Tonight, I went on my night cross country with an instructor named Mick (Bill was a bit tired from students during the day and begged off). It was a simple straight shot from Easterwood to Austin-Bergstrom. I flew visual waypoints to AUS, which sucked mightily. It sucked even writing them down. "Well, I assume and hope this city will be visible at night." Made my first couple of checkpoints (and verified I wouldn't be far off the time estimate in my filed VFR flight plan) and then rode the GPS into AUS. Mick was great at helping me get ready for my radio calls, although he fiddled with buttons quite a bit (dangit, I like to fiddle with the buttons grin ). He mainly teaches and flies IFR, so he had practical tips for the various callups that I wouldn't normally get. It sounds like he'll soon be leaving for the high-stakes world of regional jet piloting.
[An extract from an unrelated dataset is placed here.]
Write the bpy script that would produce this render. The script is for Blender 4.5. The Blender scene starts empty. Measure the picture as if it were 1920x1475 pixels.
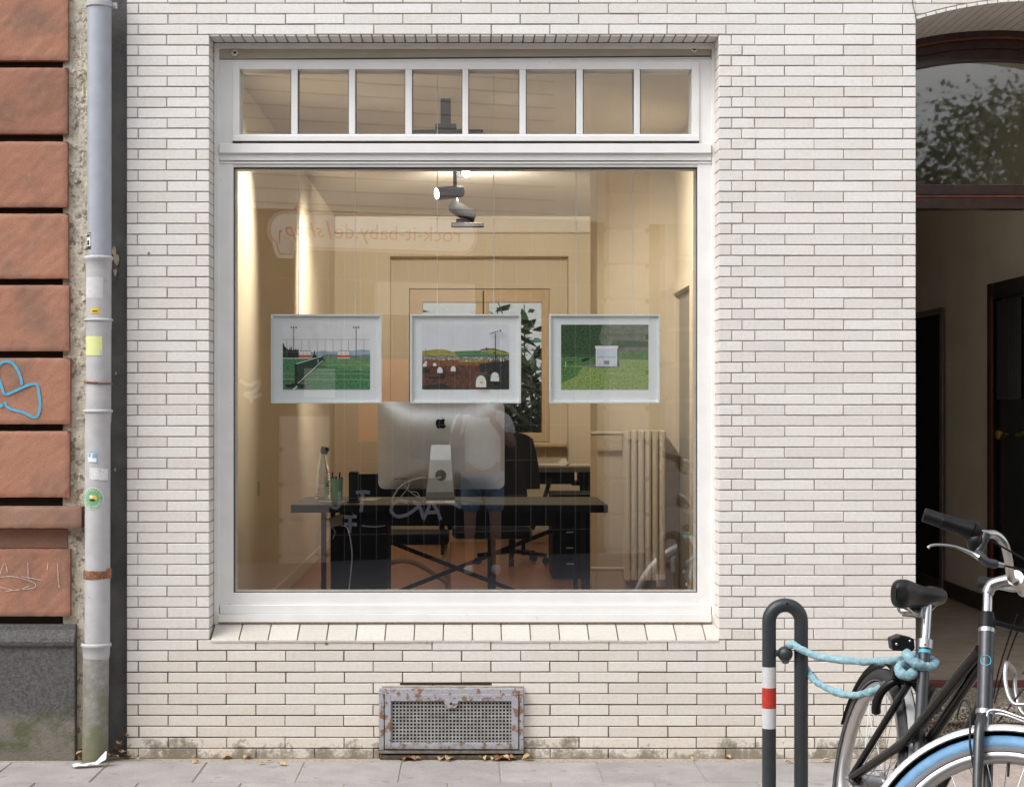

The landing at AUS stank. The FBO was nice (I got a coffee, Mick got popcorn). The return trip was all GPS (because I didn't feel like fiddling the radios for a VOR trip) and wildly variant around the intended course. The landing at CLL wasn't terrible.
Now that that's done, I mostly need to get my solo flying out of the way before my checkride. holds hand over head mysteriously I foresee... lots of turns about a point... in my future.